Labor Leaders Say Illinois Firefighters Can’t Vote To Leave Union

A group of firefighters in Illinois secured a pay raise without their union’s help. Now, the nation’s second largest labor union says the wage hike means those firefighters can’t opt out of union representation.

Firefighters at the Village of Carpentersville Fire Department in October successfully petitioned for a vote to split from the Service Employees International Union (SEIU). Two months later, part-time firefighters in the department were given a pay raise. The union now says the group’s petition to vote on severance is invalid because the pay raise violates the union’s bargaining agreement with the department. The vote is paused pending a ruling from the Illinois Labor Relations Board.

The clash between the 2-million-member SEIU and the 67-person Carpentersville Fire Department highlights organized labor’s fight to maintain power amid declining membership. National labor leaders have turned to Democratic politicians for help, which has frustrated local organizers around the country. The SEIU and its PAC gave $13 million to Democratic candidates in the 2020 cycle and this month helped unionize Democratic National Committee staffers.

The SEIU’s complaint centers on the department’s 29 part-time firefighters, who received a pay raise after the petition to decertify began circulating. Mark Mix, president of the National Right to Work Foundation, told the Washington Free Beacon that the union’s legal challenge is just a tactic to delay a vote.
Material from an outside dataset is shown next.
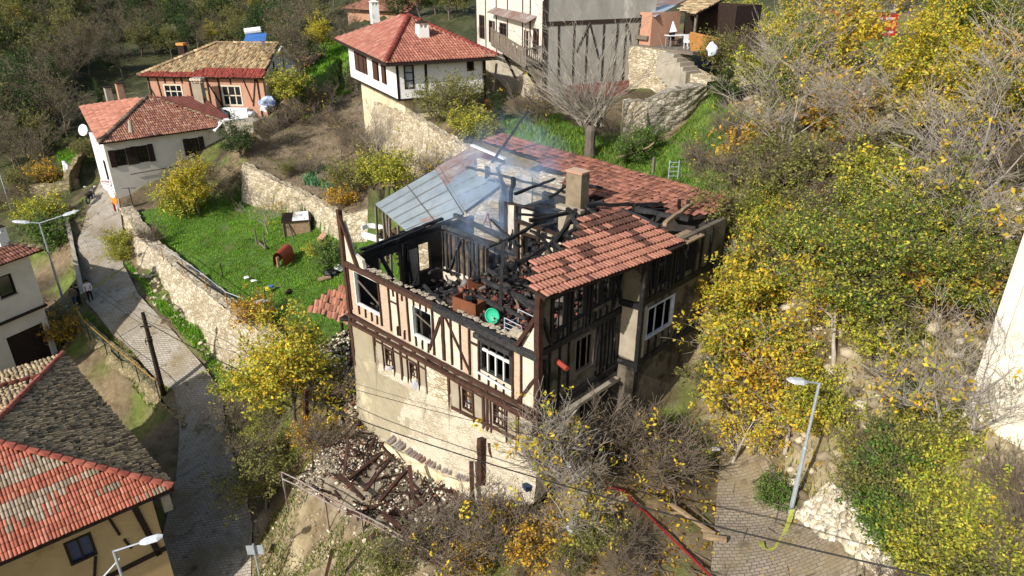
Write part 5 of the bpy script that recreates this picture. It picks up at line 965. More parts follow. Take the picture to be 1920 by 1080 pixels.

The fact that “Illinois law allows rank-and-file public servants’ rights to be diminished by unproven allegations made by union bosses against their employer” shows “just how biased the law is against workers who do not want to associate with a union,” Mix said.

Unions often file “unfair labor practices” against employers in an attempt to delay votes. The National Labor Relations Board in 2020 altered its rules to ensure that workers could still vote to break from their union even if the union has filed an unfair labor practice. But the Illinois Labor Relations Board, which did not respond to a request for comment, still allows unions to delay the vote through these charges.

Frank Ricci, a fellow at the Yankee Institute, said the SEIU’s charges are “designed to intimidate, frustrate, and bleed the finances of firefighters.”

“Carpentersville firefighters should be fighting fires, not fighting unscrupulous union bosses who are putting collecting dues above the best interest of their members,” Ricci, a former president of the New Haven, Conn., firefighter union, told the Free Beacon.

The SEIU and its attorney for the charge did not respond to requests for comment.